Pam Goldsmith, a world-renowned violist, played for us while visiting her. She is my sister-in-law. [Nikon D4, 28-300mm, ISO 5600, ƒ/4.5, 1/125]

For most of her career, my sister-in-law, Pam Goldsmith, has played as part of the orchestra for many movies, cartoons, and significant records. That group is so good that almost all the music for the film has only been played once when it was recorded. They don’t practice. The music was never played before they did so the first time, but they are those excellent studio musicians.

I mention this because we should be perfecting our craft so that when we are aware of a way to help our clients with their problems using our skills, our skills are so good that it lifts the content we produce for the client.

Be transparent

If you are thinking of ways to help your client, you need to understand their problems.
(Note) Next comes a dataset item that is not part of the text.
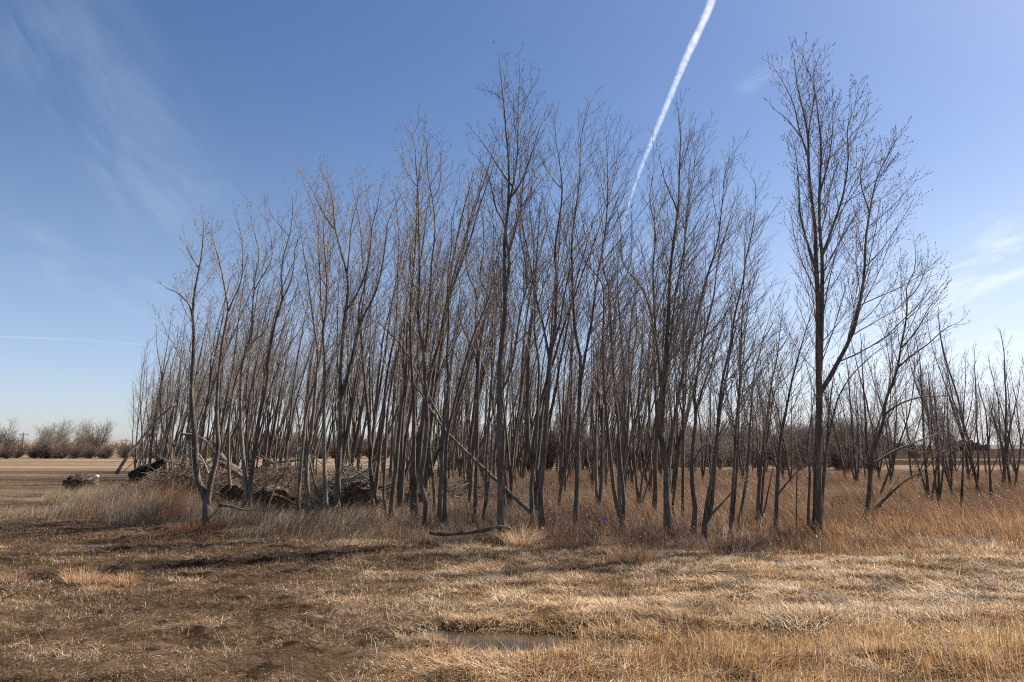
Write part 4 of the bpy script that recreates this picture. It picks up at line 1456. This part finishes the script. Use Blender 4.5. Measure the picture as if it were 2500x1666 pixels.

I have a client whose audience is saying stop sending me more stuff already. Just stop it with all your communications. Send us just those things that are going to help them do a better job running their business.

Too often, I have proposed interesting feature ideas to my clients. While they may be interested in maybe 1 of every 1000 ideas I pitch to them. They are more likely to be interested in 1 of every 100 or even ten views I have that will help their audience run their business better tomorrow.

Now take a moment and think about your client. If they are Amazon, Apple, or Google, do they need to be more successful? Sometimes the companies we are trying to help are having capacity issues. They are so successful that their new problems are not how to make more money but how to handle their work and still enjoy doing it every day.

Oklahoma Banner

Our job is to help our customers to see a brighter future. We are to be serving their best interests. If you look at some big companies, they may look like they have it all together, but you talk to them internally and see that they don’t.

If you are a photographer, videographer, writer, or producer, don’t think of what you do as producing content only. It would help if you came up with suitable content ideas that your clients need to reach their audience.